What is Interim Relief?

Interim relief is where an order is made for a Claimant’s employment to continue pending the final hearing of that Claimant’s unfair dismissal claim. Interim relief will be granted if the Employment Tribunal decides that the employee is likely to establish that the reason for their dismissal was a prohibited reason e.g. they were dismissed because of union membership or whistleblowing. The burden is on the dismissed employee to prove that this is likely.

What are the facts of the case?

In the recent EAT case Hancock v Ter-Berg it was found that the burden to prove that a claim was likely to succeed was not limited to whether the reason for the dismissal was a prohibited reason. The test will, in fact, apply to all elements of the claim that the Claimant has to prove.

In Hancock the Claimant brought an unfair dismissal claim on the grounds that the dismissal was automatically unfair as he had made a protected disclosure. He made an application for interim relief. The Respondent asked for the interim relief hearing to be postponed on the grounds that it disputed the Claimant’s employment status and wanted a separate hearing to determine that issue before the interim hearing took place. This request was rejected by the Tribunal, which held that the determination of whether the claim was likely to succeed at the final hearing included considering whether it was likely the Claimant would establish his status as an employee. The Tribunal would look at all aspects of the Claimant’s claim when making a determination in relation to the interim relief application

What was the EAT’s reasoning?

The EAT found that the provision which allowed the Tribunal to make an order for interim relief (section 128 of the Employment Rights Act 1996) did not preclude the Tribunal from having regard to the merits of other elements of the claim aside from consideration of the reason for the dismissal. In fact, if the Tribunal did not have regard to the Claimant’s prospects of succeeding in relation to all aspects of his claim, the Tribunal could not possibly be considering the likely outcome of the claim itself. The EAT also assessed the practicalities of a separate hearing. It concluded that a hearing to determine employee status would require disclosure, witness statements and subsequent questioning and cross-examination. Such a hearing would result in substantial delays and therefore undermine the very nature of and reason behind the interim relief process (which is intended to provide swift interim protection).
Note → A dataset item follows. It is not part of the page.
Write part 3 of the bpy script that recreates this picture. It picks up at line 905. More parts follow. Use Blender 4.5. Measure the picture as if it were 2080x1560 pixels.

What can employers take from this decision?

This case reiterates the essence of interim relief – protection of the status quo pending a final hearing, subject to the applicant being able to establish that their claim is likely to succeed. While instances of interim relief being granted are relatively rare, this is a reminder to employers of the possibility that a dismissed employee may be reinstated in their place of work either in their former job or in a new role on no less favourable terms pending a final hearing. This can clearly be a costly situation for an employer, particularly in cases that do not reach a hearing for a year or more.